Amnesty Says Repression, Economic Woes A Potent Mix

Tibetan Buddhist monk in exile walks over Chinese national flags as part of a protest in Dharamsala in March 2008.

Amnesty International's new report on the global state of human rights says the economic crisis has also hit hard at human rights, by subjecting more people to insecurity, injustice, and indignity.

The 400-page report by the London-based rights organization finds many shortcomings in Central Asian, Caucasian, and other countries including Chinese policies in Tibet.

Amnesty International Director General Irene Khan introduced the report by saying that many governments have failed abysmally to protect human rights, human lives, and livelihoods threatened by the economic downturn. She referred to the "profligacy" of recent years, in which she said governments had abandoned oversight of economic and financial regulation to market forces.

"We would like to see stronger commitment and accountability of governments, business leaders, international financial institutions, to human rights," Khan said. "Their strategies, their financial strategies, their economic strategies, their development strategies, have to acknowledge human rights, economic and social rights, the right to food, the right to health, as rights in which they have an obligation to invest."

Khan said the global crisis was about shortages of food, jobs, clean water, land and housing, and also about growing inequality, xenophobia, and repression. She said the term "security" had been used to undermine human rights under the name of fighting terrorism.

She also called for more attention to be given to the poor.

"We believe at Amnesty International the way in which human rights can pull us out of the economic crisis is by paying attention to those who are marginalized," Khan said. "We would like to see an acknowledgment of the human rights of poor people, we would like to see governments actively allow participation of poor people in decisions that effect their lives."

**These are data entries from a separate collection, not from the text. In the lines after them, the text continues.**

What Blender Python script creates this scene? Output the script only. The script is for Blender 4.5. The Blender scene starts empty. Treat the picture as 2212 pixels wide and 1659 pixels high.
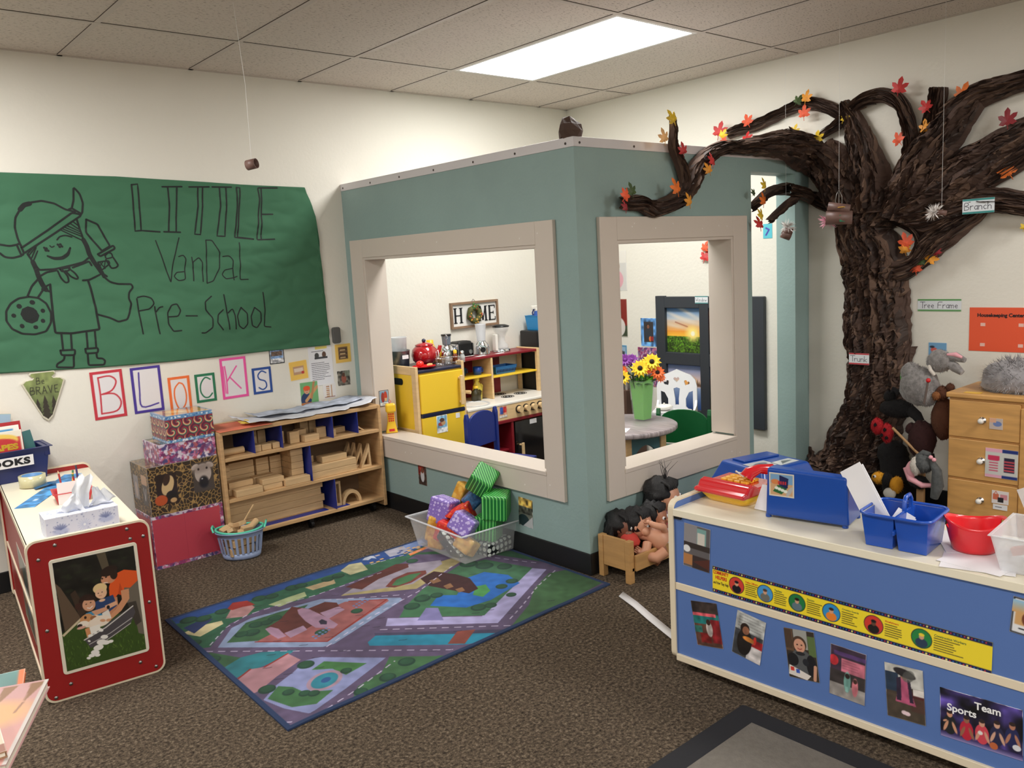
import bpy, math, random
import numpy as np
from mathutils import Vector, Matrix, noise
# ------------------------------------------------------------------ camera, world, light, exposure
S = bpy.context.scene
COL = S.collection
cam_data = bpy.data.cameras.new('camera'); cam = bpy.data.objects.new('camera', cam_data); COL.objects.link(cam)
cam_data.sensor_fit = 'HORIZONTAL'; cam_data.sensor_width = 36.0; cam_data.lens = 1808.75 / 2212 * 36; cam_data.clip_start = 0.02
_F = Vector((0.64517388, 0.75034573, -0.14398595)); _R = Vector((0.75211123, -0.65688993, -0.05314431)); _U = Vector((0.13445953, 0.07400613, 0.98815167))
_m = Matrix(((_R.x, _U.x, -_F.x, -4.4619), (_R.y, _U.y, -_F.y, -4.4239), (_R.z, _U.z, -_F.z, 1.4019), (0, 0, 0, 1)))
cam.matrix_world = _m
S.camera = cam
S.view_settings.view_transform = 'Standard'; S.view_settings.look = 'None'; S.view_settings.gamma = 1.0
S.view_settings.use_curve_mapping = False; S.view_settings.exposure = 0.0
world = bpy.data.worlds.new('world'); S.world = world; world.use_nodes = True
world.node_tree.nodes['Background'].inputs[0].default_value = (1.0, 0.96, 0.9, 1); world.node_tree.nodes['Background'].inputs[1].default_value = 0.05
LIGHT_POWER = 25.0       # emission of the troffer diffusers
LIGHT_COLOR = (1.0, 0.985, 0.955, 1)
S.cycles.use_denoising = True
S.cycles.max_bounces = 8; S.cycles.diffuse_bounces = 5; S.cycles.transparent_max_bounces = 16; S.cycles.transmission_bounces = 6
S.cycles.sample_clamp_indirect = 6.0

# ------------------------------------------------------------------ small helpers
def lin(c):
    c = c / 255.0
    return c / 12.92 if c <= 0.04045 else ((c + 0.055) / 1.055) ** 2.4
def rgb(*c):
    if len(c) == 1: c = c[0]
    return (lin(c[0]), lin(c[1]), lin(c[2]), 1.0)
MATS = {}
def mat(name, color, rough=0.6, metal=0.0, bump=0.0, scale=60.0, var=0.0, vscale=8.0, stretch=None, trans=0.0, alpha=1.0, coat=0.0, spec=0.5, sheen=0.0, detail=3.0):
    """procedural principled material: colour with optional noise variation and bump, in object space"""
    if name in MATS: return MATS[name]
    m = bpy.data.materials.new(name); m.use_nodes = True
    nt = m.node_tree; b = nt.nodes['Principled BSDF']
    c = rgb(color)
    b.inputs['Base Color'].default_value = c; b.inputs['Roughness'].default_value = rough; b.inputs['Metallic'].default_value = metal
    b.inputs['Specular IOR Level'].default_value = spec
    b.inputs['Transmission Weight'].default_value = trans; b.inputs['Alpha'].default_value = alpha; b.inputs['Coat Weight'].default_value = coat
    b.inputs['Sheen Weight'].default_value = sheen
    if var or bump:
        tc = nt.nodes.new('ShaderNodeTexCoord'); mp = nt.nodes.new('ShaderNodeMapping'); nt.links.new(tc.outputs['Object'], mp.inputs[0])
        if stretch: mp.inputs['Scale'].default_value = stretch
    if var:
        n = nt.nodes.new('ShaderNodeTexNoise'); n.inputs['Scale'].default_value = vscale; n.inputs['Detail'].default_value = detail
        nt.links.new(mp.outputs[0], n.inputs['Vector'])
        r = nt.nodes.new('ShaderNodeValToRGB'); r.color_ramp.elements[0].position = 0.3; r.color_ramp.elements[1].position = 0.7
        r.color_ramp.elements[0].color = tuple(max(0, x * (1 - var)) for x in c[:3]) + (1,)
        r.color_ramp.elements[1].color = tuple(min(1, x * (1 + var * 0.8)) for x in c[:3]) + (1,)
        nt.links.new(n.outputs['Fac'], r.inputs[0]); nt.links.new(r.outputs[0], b.inputs['Base Color'])
    if bump:
        n2 = nt.nodes.new('ShaderNodeTexNoise'); n2.inputs['Scale'].default_value = scale; n2.inputs['Detail'].default_value = 4
        nt.links.new(mp.outputs[0], n2.inputs['Vector'])
        bp = nt.nodes.new('ShaderNodeBump'); bp.inputs['Strength'].default_value = min(1, bump); bp.inputs['Distance'].default_value = 0.004
        nt.links.new(n2.outputs['Fac'], bp.inputs['Height']); nt.links.new(bp.outputs[0], b.inputs['Normal'])
    MATS[name] = m
    return m
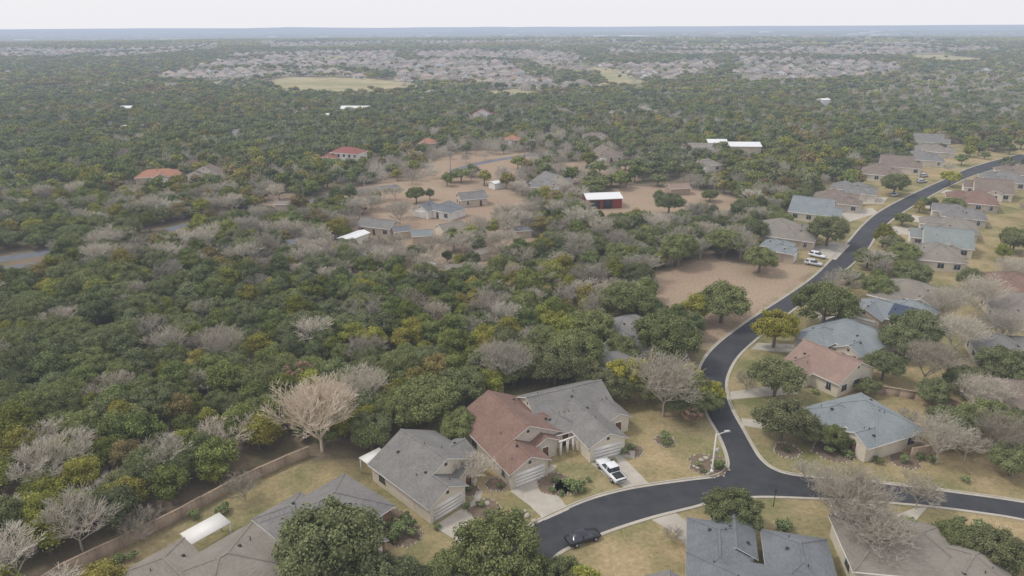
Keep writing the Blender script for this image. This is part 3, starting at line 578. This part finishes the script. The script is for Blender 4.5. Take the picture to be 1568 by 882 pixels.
def split(x,y):
    f=.08+.28*np.clip(vn(x,y,45,5)*1.9-.85,0,1)+.12*np.clip(vn(x,y,300,6)*2-1,0,1)+np.clip((y-200)/1200,0,.04)
    f=np.where((x<-.12*y)&(y>200),f*.6,f)
    for i,p in enumerate(bareP): f=np.where(inpoly(x,y,p),np.maximum(f,[.72,.55,.5,.40,.34][i]),f)
    u=rng.uniform(0,1,len(x)); bare_=u<f; oak_=(~bare_)&(rng.uniform(0,1,len(x))<.22+.4*(vn(x,y,90,8)>.55)); return bare_,oak_
def scl(n,lo,hi):
    s=rng.uniform(lo,hi,n)**1.0; return np.stack([s*rng.uniform(.9,1.1,n),s*rng.uniform(.9,1.1,n),s*rng.uniform(.8,1.15,n)],-1)
lawnW=lawnP[0]
def density(x,y):
    p=np.where((vn(x,y,28,41)>.17)|(y<170),1,.55)
    p=np.where(inpoly(x,y,lawnW),np.where(y>150,.34,.0),p)
    for i,q in enumerate(dirtP): p=np.where(inpoly(x,y,q),[.0,.025,.008,.05,.25,.1,.1][i],p)
    p=np.where(inpoly(x,y,dirtP[0]),.75*(vn(x,y,24,47)>.45)+.06,p)
    for q in fieldP: p=np.where(inpoly(x,y,q),0.012,p)
    bl=belt(x,y)
    for q in subP: p=np.where(inpoly(x,y,q),np.where(bl,.8,.05),p)
    return p
cE,cO,cB=col('cedars',nearE),col('oaks',nearO),col('bare_trees',nearB)
x,y=grid(56,265,4.2); k=clear_mask(x,y)&(rng.uniform(0,1,len(x))<density(x,y)); k&=~((dline(x,y,fl)<2.2)); x,y=x[k],y[k]; bm,om=split(x,y)
e=~bm&~om
scat('cedar_woodland',x[e],y[e],0*x[e],scl(e.sum(),.7,1.3),cE,n=5)
scat('live_oak_woodland',x[om],y[om],0*x[om],scl(om.sum(),.45,.8),cO,n=4)
scat('bare_woodland',x[bm],y[bm],0*x[bm],scl(bm.sum(),.7,1.2),cB,n=4)
x,y=grid(265,640,5.5); k=clear_mask(x,y)&(rng.uniform(0,1,len(x))<density(x,y)); x,y=x[k],y[k]; bm,om=split(x,y); e=~bm&~om
scat('cedar_woodland',x[e],y[e],0*x[e],scl(e.sum(),.75,1.4),col('mid_cedars',midE),n=4)
scat('live_oak_woodland',x[om],y[om],0*x[om],scl(om.sum(),.65,1.2),col('mid_oaks',midO),n=3)
scat('bare_woodland',x[bm],y[bm],0*x[bm],scl(bm.sum(),.75,1.2),col('mid_bare',midB),n=3)
x,y=grid(640,1650,7.4); k=(rng.uniform(0,1,len(x))<density(x,y)*np.where(vn(x,y,90,11)>.2,1,.3)); x,y=x[k],y[k]; bm,om=split(x,y); e=~bm
sq=np.array([1,1,.8])
scat('distant_woodland',x[e],y[e],hgt(x[e],y[e]),scl(e.sum(),.85,1.55)*sq,col('far_trees',farE),n=4)
scat('distant_bare_woodland',x[bm],y[bm],hgt(x[bm],y[bm]),scl(bm.sum(),.9,1.4)*sq,col('far_bare',farB),n=3)
x,y=grid(1650,14000,112); k=np.ones(len(x),bool); bl=belt(x,y)
for q in subP: k&=~(inpoly(x,y,q)&~bl)
for q in fieldP: k&=~inpoly(x,y,q)
k&=(vn(x,y,380,21)>.25)|(rng.uniform(0,1,len(x))<.3); x,y=x[k],y[k]
scat('far_forest',x,y,hgt(x,y),np.ones((len(x),3))*np.array([1,1,.85]),col('patches',PT),n=3)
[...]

Iran, Afghanistan, And Tibet

The Amnesty International report concludes that in Iran, authorities kept a tight hold on freedom of expression, association, and assembly. They cracked down on human rights activists, including women's and minority rights advocates.

The report found that torture and other ill treatment of detainees remains common and is committed with impunity in Iran. Sentences of flogging and amputation were reported, and almost 350 people are known to have been executed, although the group says the real figure is probably higher.

Amnesty International says that in Afghanistan, millions of people in the south and east of the country have been terrorized by Taliban militants. The government in Kabul in turn has failed to uphold the rule of law or to provide basic services even in the areas under its control.

The Taliban has significantly expanded its areas of attack, adding to people's insecurity and further limiting their access to food, health care and schooling. Freedom of expression has come under pressure from both sides, while woman suffered from traditional prejudices and violence.

As to China, Amnesty finds that in Tibetan-populated areas and in the mainly Muslim Xinjiang Uyghur autonomous region, people continued to suffer systematic repression. Both those areas in 2008 witnessed some of the worst unrest in recent years.

Popular protests by Tibetans inside Tibet and in Tibetan-populated provinces were suppressed with a heavy loss of life.

In Xinjiang, authorities announced a sweeping crackdown on Uyghur separatists, and continued their tight control over religious practice, banning all state employees and children from attending services at mosques.

Postcommunist Woes

On Georgia, Amnesty says the summer conflict with Russia resulted in hundreds of civilian deaths, thousands of injured, and at its peak the displacement of some 200,000 people. It says the Georgian military did not appear to take necessary measures to protect civilians in its operations in the breakaway province of South Ossetia.

In the war's aftermath, South Ossetian militia groups engaged in the pillage and arson of several Georgian-majority settlements in South Ossetia.

In many countries across the Caucasian and Euro-Asian regions, religious practice was subject to restrictions, according to the report. Representatives of religious groups or confessions outside officially endorsed structures, or from non-traditional groups, continued to be harassed in Armenia, Azerbaijan, Kazakhstan, Tajikistan, and Uzbekistan.

As to media freedoms, authorities in Turkmenistan launched a new wave of repression against civil society activists and journalists. Also in Armenia and Azerbaijan, independent media outlets that covered opposition activities were harassed. Uzbekistan saw little improvement in freedom of expression and assembly, despite claims to the contrary by the authorities.

In Russia, legislation combating extremism was used to stifle dissent and silence journalists and human rights activists. Amnesty also says media which reported rights violations in Russia's volatile North Caucasus region were targeted by authorities.

Across the region, government failed to adequately protect women. Abuse of women remains pervasive in all age and social groups, in verbal and psychological attacks, in physical and sexual violence, in economic control and even murder.

The report lists at least one bright spot in its catalogue of problems, namely that Uzbekistan joined its neighbors in abolishing the death penalty -- leaving Belarus as the lone, last executioner in the European-Central Asia regions.